By Suzanne Robare Updated Mar.1

It is a fact universally acknowledged that as soon as I bend down to scoop up dog poop into a biodegradable bag, an unleashed brown poodle will materialize out of nowhere and attack me and my two leashed animals. Both will lose their little doggy minds and instantly devolve from overfed lap dog to snarling wolf while I struggle to maintain my balance, hold on to their leashes, and keep a grip on the poo bag. It’s not a dignified position to be in, and I’ve become accustomed to the laughter of the other dog owner as they shake with mirth at the sight of their beloved little pet leaping for my throat while my dogs bay lustfully for its blood.

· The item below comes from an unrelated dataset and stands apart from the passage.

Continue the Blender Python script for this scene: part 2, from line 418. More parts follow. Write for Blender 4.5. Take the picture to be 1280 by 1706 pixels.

The smaller the poodle, the more fervent the attack. It’s a daily occurrence, no matter the time, no matter the weather, no matter what part of Beijing I live in. Hell, it’s not even the same poodle. 

English is my first language, and in moments of stress and shock I tend to let loose a string of Anglo-Saxon epithets that are pointed in the extreme. However, on occasion, when the attack is particularly virulent or the dog (or dogs) especially menacing, something inside me snaps and I find myself charging at the dog (and occasionally its owner) screaming, “Put a leash on your damn dog!” in fluent Chinese. I’m told it’s a bit like watching a fluffy white bunny turn into a killer in front of your eyes. How scary am I when I snap? I’ve made charging pit bulls turn tail and run off toward their owners, leaping dramatically into their arms in an attempt to escape the screaming foreign lady. 

I seldom swear in Chinese. I know that people often want to learn the swear words in a foreign language first, perhaps so that they appear to be more hip than they really are, or perhaps so they can tell if someone is saying something mean to them through smiling lips. I don’t even know a lot of words in Chinese: my fluency in the language is a painfully cobbled-together mix of formal textbook phrases (“My, what a fine-looking building!”) and some very colorful 40s and 50s-era vernacular. My mother-in-law was a soldier at 14 and called everyone “comrade.” For the longest time I genuinely thought that meant “Hey, you.” I picked up a couple of choice swear words from a taxi-driving uncle but that’s about it. When I go on a screaming tirade in Chinese, I default to things my mother-in-law has said to my father-in-law, albeit with a great deal more venom. When my dogs and I are attacked, a steady stream of “Lazy Worm! Black-hearted capitalist! Your heart is not red!” scares the bejesus out of onlookers. I’m told I’m especially frightening when I wave a leash in the owner’s face screaming, “It’s the law, damn it!” 

When I arrived in China in the 90s with a tiny infant in my arms, I had no idea there was such a vast gulf between the textbook speak of The Practical Chinese Reader and what I needed to know as a wife and mother. No mention was made of diaper rash, or any bodily functions for that matter. 

While textbooks have become more sensitive to the language needs of people actually living in China, I have yet to find one that includes the vocabulary I need to fight off oncoming dogs and their lazy owners. As I was walking my dogs this morning, I realized I had only one biodegradable doggy poop bag left. Signs all over the community warn us to pick up doggy excrement and dispose of it properly or face public shaming. It’s hard enough being the only foreigner in the compound without public shaming so I’m especially scrupulous in picking up my dogs’ effluvia. One doggy did her business and I scooped it up immediately. To my surprise, a sanitation worker asked me to give her the poo bag. I found myself saying thank you, but I can’t hand the poo bag to you because the other dog hasn’t pooped yet and I have no other bag with me. Apparently, I got both the tones and the grammar correct because she nodded and told me that was the right thing to do. Score one for me: I can defend my dogs and contribute to a civilized society.